— START OF PROVIDED ENTRIES —
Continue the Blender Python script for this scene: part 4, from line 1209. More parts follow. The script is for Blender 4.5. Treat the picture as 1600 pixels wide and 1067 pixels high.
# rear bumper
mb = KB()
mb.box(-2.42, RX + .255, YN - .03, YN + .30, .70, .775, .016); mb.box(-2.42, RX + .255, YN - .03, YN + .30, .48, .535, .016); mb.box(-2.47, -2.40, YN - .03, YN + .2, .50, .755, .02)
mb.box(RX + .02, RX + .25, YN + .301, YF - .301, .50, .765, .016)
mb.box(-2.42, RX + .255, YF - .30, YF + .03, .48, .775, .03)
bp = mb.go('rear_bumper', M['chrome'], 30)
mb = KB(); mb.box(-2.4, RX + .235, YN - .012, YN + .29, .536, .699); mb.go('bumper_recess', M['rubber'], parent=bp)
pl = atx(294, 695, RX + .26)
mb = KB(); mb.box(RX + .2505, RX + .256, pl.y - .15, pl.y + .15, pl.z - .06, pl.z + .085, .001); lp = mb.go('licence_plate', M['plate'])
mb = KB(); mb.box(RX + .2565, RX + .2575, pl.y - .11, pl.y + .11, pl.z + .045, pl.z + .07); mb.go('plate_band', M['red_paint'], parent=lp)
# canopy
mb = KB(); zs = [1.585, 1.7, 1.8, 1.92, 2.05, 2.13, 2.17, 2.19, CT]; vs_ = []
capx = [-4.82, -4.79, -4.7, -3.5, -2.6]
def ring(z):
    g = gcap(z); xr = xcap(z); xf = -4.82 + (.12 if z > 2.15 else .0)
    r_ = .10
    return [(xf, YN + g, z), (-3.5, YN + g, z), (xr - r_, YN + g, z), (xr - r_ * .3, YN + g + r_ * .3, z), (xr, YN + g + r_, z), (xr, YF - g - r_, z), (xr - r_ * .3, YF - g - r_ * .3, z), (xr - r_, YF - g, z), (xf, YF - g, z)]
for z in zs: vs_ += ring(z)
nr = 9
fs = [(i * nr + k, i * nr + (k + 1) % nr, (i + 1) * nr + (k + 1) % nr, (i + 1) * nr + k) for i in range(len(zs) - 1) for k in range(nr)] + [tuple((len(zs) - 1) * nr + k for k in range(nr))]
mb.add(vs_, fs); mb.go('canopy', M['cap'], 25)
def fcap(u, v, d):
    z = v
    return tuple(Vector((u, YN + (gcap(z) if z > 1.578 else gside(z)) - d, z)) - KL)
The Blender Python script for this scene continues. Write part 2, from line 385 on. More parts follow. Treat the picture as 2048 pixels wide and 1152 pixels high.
— END OF PROVIDED ENTRIES —
WHAT TO DO >> Report all lines of the material that contain the word "this".

RESULT OF THE EXERCISE >>
Continue the Blender Python script for this scene: part 4, from line 1209. More parts follow. The script is for Blender 4.5. Treat the picture as 1600 pixels wide and 1067 pixels high.
The Blender Python script for this scene continues. Write part 2, from line 385 on. More parts follow. Treat the picture as 2048 pixels wide and 1152 pixels high.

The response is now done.